Directions | Leave the pictures out and retype the lines from the beginning through the line with "b.build('plaster_dab', M_PVC, tower, smooth=True)", both ends included.

--- START Data ---

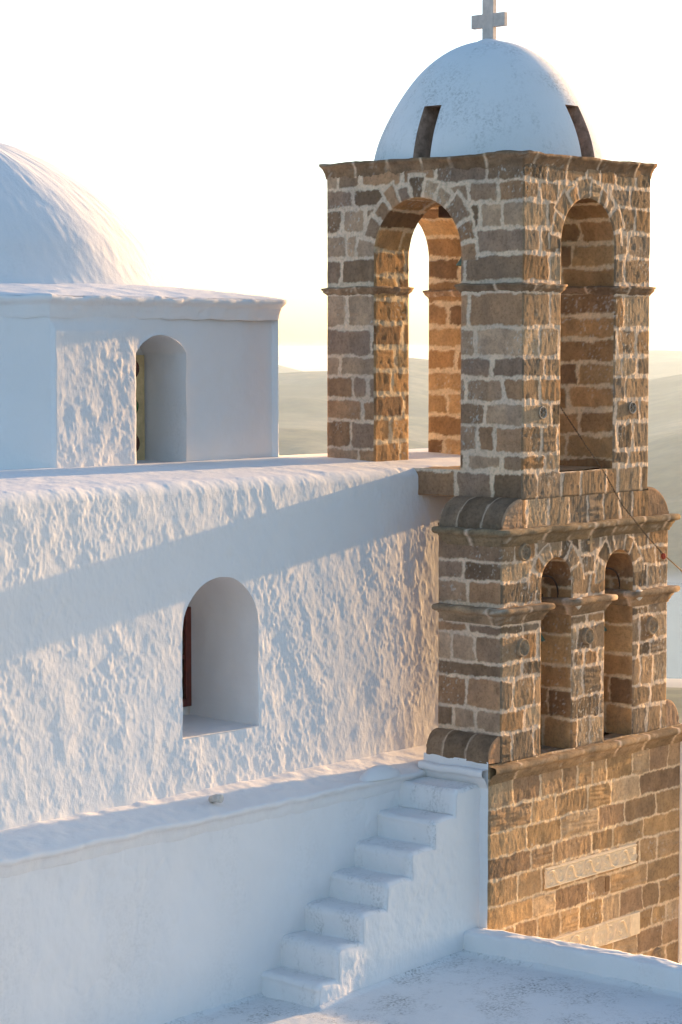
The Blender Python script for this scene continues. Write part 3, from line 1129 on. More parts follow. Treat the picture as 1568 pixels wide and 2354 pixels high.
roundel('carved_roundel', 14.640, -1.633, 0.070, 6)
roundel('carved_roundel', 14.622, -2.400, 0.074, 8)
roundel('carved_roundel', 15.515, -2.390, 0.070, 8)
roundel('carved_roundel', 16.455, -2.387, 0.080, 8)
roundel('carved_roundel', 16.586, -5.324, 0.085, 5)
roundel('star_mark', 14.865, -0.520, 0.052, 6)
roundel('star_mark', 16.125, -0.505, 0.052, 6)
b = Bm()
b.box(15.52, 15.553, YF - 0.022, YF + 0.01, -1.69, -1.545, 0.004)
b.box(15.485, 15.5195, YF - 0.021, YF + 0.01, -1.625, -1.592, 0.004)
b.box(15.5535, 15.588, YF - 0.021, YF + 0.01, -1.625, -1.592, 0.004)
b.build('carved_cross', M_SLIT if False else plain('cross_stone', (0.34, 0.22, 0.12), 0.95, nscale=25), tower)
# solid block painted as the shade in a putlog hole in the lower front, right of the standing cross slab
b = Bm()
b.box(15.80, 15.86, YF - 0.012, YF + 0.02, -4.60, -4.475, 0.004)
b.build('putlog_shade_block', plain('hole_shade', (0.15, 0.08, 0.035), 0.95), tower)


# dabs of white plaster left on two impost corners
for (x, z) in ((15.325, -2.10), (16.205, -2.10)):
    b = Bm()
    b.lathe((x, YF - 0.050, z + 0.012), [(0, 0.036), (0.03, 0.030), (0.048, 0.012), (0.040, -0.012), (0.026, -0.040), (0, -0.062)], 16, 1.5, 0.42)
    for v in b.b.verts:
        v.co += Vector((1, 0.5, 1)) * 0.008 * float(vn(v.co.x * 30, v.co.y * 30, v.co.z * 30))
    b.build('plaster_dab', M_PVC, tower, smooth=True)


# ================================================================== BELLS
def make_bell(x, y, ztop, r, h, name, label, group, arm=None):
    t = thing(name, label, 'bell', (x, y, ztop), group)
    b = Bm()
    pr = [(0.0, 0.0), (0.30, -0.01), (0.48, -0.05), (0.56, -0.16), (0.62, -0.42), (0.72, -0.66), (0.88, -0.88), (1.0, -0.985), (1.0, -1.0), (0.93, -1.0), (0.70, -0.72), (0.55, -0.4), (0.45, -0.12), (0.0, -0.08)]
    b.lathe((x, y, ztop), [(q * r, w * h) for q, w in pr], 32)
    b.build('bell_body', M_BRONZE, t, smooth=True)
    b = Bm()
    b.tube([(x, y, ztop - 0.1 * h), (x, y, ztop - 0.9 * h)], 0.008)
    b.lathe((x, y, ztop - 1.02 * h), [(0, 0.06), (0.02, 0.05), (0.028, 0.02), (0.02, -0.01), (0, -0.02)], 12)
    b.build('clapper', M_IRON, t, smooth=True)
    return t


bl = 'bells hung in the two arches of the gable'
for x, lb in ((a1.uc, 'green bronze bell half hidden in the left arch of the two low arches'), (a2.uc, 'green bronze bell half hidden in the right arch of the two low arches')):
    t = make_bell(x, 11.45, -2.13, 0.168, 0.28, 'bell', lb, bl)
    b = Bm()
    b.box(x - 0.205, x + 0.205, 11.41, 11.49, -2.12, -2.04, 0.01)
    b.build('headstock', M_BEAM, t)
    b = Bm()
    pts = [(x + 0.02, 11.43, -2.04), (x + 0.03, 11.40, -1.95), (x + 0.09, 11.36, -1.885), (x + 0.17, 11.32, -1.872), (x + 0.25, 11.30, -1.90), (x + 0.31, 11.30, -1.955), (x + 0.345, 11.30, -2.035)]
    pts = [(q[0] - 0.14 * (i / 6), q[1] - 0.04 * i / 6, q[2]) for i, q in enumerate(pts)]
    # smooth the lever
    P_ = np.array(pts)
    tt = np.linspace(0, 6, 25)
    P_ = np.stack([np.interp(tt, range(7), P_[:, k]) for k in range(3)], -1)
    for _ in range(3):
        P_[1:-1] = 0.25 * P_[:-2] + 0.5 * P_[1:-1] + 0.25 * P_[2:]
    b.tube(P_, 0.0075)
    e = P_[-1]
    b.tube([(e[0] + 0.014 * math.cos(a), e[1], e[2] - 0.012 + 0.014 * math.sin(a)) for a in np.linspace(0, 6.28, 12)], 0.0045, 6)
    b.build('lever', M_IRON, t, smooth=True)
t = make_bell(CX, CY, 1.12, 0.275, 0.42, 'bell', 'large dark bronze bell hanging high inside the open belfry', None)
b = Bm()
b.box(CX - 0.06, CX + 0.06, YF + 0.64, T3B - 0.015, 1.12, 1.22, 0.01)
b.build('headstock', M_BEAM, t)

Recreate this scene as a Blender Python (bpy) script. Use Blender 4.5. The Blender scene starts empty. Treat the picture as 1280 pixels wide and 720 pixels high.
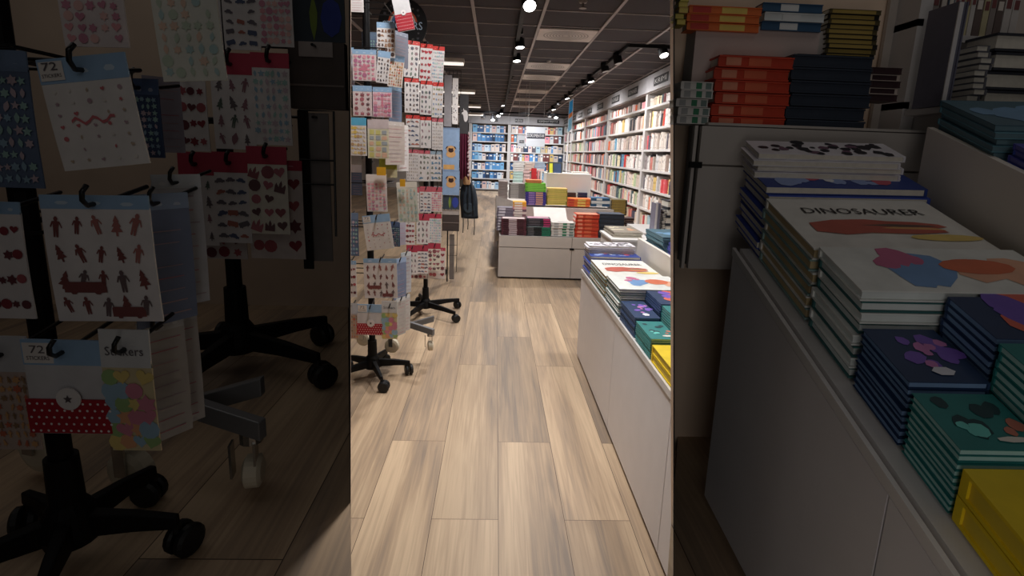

--- END Data ---

Response |
The Blender Python script for this scene continues. Write part 3, from line 1129 on. More parts follow. Treat the picture as 1568 pixels wide and 2354 pixels high.
roundel('carved_roundel', 14.640, -1.633, 0.070, 6)
roundel('carved_roundel', 14.622, -2.400, 0.074, 8)
roundel('carved_roundel', 15.515, -2.390, 0.070, 8)
roundel('carved_roundel', 16.455, -2.387, 0.080, 8)
roundel('carved_roundel', 16.586, -5.324, 0.085, 5)
roundel('star_mark', 14.865, -0.520, 0.052, 6)
roundel('star_mark', 16.125, -0.505, 0.052, 6)
b = Bm()
b.box(15.52, 15.553, YF - 0.022, YF + 0.01, -1.69, -1.545, 0.004)
b.box(15.485, 15.5195, YF - 0.021, YF + 0.01, -1.625, -1.592, 0.004)
b.box(15.5535, 15.588, YF - 0.021, YF + 0.01, -1.625, -1.592, 0.004)
b.build('carved_cross', M_SLIT if False else plain('cross_stone', (0.34, 0.22, 0.12), 0.95, nscale=25), tower)
# solid block painted as the shade in a putlog hole in the lower front, right of the standing cross slab
b = Bm()
b.box(15.80, 15.86, YF - 0.012, YF + 0.02, -4.60, -4.475, 0.004)
b.build('putlog_shade_block', plain('hole_shade', (0.15, 0.08, 0.035), 0.95), tower)


# dabs of white plaster left on two impost corners
for (x, z) in ((15.325, -2.10), (16.205, -2.10)):
    b = Bm()
    b.lathe((x, YF - 0.050, z + 0.012), [(0, 0.036), (0.03, 0.030), (0.048, 0.012), (0.040, -0.012), (0.026, -0.040), (0, -0.062)], 16, 1.5, 0.42)
    for v in b.b.verts:
        v.co += Vector((1, 0.5, 1)) * 0.008 * float(vn(v.co.x * 30, v.co.y * 30, v.co.z * 30))
    b.build('plaster_dab', M_PVC, tower, smooth=True)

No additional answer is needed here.